[Stated goal]:
Everything from the line containing "plant('pine_tree','dark broad pine" through the line containing "plant('pine_tree','shorter dark pine" must be quoted exactly; everything else is left out.

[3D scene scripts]
☆ ☆ ☆ ☆ ☆

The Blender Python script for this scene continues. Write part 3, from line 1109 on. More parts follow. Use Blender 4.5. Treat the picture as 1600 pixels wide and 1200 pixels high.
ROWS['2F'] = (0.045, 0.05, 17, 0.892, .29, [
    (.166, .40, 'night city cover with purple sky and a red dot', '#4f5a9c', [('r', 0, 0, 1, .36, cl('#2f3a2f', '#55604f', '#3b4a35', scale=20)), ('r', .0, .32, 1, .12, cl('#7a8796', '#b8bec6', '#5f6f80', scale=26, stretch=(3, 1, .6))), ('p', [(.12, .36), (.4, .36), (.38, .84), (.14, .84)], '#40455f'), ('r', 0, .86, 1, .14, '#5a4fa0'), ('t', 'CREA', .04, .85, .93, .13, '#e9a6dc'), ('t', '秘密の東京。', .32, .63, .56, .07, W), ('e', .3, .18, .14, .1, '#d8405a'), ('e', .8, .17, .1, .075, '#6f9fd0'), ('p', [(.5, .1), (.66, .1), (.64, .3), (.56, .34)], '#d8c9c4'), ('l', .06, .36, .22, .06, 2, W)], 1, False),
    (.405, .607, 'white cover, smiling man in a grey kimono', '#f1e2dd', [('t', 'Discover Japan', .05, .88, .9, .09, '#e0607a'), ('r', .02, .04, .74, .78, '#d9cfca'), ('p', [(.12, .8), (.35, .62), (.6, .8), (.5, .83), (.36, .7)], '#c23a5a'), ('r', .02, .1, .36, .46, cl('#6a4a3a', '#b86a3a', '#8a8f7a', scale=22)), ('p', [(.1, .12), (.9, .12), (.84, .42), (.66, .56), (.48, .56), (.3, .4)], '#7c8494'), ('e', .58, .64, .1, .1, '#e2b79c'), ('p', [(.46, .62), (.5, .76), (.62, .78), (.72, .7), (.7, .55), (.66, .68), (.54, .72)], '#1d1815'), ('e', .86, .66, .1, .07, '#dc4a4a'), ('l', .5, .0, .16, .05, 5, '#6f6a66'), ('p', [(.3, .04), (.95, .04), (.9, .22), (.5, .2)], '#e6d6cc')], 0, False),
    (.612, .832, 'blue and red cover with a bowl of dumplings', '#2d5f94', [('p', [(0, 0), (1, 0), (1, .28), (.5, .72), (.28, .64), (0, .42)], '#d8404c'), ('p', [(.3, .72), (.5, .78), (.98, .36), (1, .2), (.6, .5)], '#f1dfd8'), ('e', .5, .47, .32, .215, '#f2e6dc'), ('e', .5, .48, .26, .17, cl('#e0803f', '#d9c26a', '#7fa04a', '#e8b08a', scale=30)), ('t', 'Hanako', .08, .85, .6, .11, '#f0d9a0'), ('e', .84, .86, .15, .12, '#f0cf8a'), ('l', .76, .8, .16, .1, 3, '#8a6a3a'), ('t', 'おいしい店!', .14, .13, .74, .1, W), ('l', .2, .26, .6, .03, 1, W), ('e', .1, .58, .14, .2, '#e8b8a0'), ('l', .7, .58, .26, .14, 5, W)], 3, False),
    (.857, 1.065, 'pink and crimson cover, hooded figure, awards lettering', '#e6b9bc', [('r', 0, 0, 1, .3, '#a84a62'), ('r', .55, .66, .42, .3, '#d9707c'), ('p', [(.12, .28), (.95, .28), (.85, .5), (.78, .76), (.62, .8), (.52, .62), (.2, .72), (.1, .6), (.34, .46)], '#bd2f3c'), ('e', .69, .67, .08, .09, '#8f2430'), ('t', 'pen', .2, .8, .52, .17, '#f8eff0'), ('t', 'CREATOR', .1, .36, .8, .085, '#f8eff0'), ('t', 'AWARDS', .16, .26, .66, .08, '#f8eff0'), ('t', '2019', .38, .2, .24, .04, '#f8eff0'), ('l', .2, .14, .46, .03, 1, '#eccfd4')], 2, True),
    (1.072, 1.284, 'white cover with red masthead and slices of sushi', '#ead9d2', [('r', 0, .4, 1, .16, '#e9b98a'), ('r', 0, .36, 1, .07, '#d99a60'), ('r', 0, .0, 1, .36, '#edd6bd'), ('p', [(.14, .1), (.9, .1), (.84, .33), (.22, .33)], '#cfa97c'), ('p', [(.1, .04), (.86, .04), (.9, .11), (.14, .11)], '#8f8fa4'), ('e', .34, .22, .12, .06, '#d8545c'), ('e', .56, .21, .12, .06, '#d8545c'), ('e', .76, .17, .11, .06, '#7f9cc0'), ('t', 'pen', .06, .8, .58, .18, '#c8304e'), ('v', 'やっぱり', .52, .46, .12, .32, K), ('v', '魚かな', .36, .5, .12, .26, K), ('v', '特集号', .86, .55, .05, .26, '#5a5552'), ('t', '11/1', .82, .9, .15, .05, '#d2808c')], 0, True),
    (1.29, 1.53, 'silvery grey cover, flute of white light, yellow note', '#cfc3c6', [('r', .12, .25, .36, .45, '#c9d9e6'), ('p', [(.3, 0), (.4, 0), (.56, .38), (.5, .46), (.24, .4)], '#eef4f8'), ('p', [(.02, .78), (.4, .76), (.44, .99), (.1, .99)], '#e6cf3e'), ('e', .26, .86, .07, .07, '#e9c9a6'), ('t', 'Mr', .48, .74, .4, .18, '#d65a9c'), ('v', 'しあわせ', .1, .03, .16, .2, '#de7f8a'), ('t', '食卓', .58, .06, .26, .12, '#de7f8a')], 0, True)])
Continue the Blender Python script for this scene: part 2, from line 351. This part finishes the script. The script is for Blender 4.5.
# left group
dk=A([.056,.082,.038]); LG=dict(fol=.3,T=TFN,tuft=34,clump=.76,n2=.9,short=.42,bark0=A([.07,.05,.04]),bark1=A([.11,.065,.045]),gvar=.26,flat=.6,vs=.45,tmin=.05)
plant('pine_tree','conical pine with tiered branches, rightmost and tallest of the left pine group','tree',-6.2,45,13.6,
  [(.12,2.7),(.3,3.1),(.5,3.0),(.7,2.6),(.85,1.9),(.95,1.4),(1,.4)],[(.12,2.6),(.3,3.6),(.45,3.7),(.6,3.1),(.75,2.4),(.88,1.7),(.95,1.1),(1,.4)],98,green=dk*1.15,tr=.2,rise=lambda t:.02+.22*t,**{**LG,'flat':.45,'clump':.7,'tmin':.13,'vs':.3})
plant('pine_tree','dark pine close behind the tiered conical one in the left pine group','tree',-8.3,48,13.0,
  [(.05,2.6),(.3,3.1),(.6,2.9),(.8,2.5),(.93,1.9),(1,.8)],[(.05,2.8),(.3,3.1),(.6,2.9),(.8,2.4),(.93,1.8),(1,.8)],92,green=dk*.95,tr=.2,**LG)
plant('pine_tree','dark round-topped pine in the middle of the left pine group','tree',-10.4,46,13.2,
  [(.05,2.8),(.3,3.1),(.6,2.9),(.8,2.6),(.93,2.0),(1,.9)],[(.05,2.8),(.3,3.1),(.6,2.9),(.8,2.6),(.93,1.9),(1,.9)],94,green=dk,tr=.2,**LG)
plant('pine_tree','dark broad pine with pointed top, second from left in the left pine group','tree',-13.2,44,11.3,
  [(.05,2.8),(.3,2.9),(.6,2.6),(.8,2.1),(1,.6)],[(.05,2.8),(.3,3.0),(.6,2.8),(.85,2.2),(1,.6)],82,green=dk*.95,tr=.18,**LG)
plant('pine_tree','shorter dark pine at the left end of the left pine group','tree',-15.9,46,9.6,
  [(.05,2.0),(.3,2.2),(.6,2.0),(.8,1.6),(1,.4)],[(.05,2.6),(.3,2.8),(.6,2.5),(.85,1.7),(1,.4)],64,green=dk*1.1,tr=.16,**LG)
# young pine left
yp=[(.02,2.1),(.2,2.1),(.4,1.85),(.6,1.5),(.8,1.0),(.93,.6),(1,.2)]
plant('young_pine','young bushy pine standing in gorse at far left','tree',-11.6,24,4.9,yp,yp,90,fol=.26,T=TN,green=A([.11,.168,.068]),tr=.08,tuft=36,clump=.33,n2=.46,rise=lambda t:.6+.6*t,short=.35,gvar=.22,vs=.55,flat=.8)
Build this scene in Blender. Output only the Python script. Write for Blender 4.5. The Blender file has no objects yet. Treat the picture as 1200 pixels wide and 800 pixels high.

☆ ☆ ☆ ☆ ☆

[Exercise output]:
plant('pine_tree','dark broad pine with pointed top, second from left in the left pine group','tree',-13.2,44,11.3,
  [(.05,2.8),(.3,2.9),(.6,2.6),(.8,2.1),(1,.6)],[(.05,2.8),(.3,3.0),(.6,2.8),(.85,2.2),(1,.6)],82,green=dk*.95,tr=.18,**LG)
plant('pine_tree','shorter dark pine at the left end of the left pine group','tree',-15.9,46,9.6,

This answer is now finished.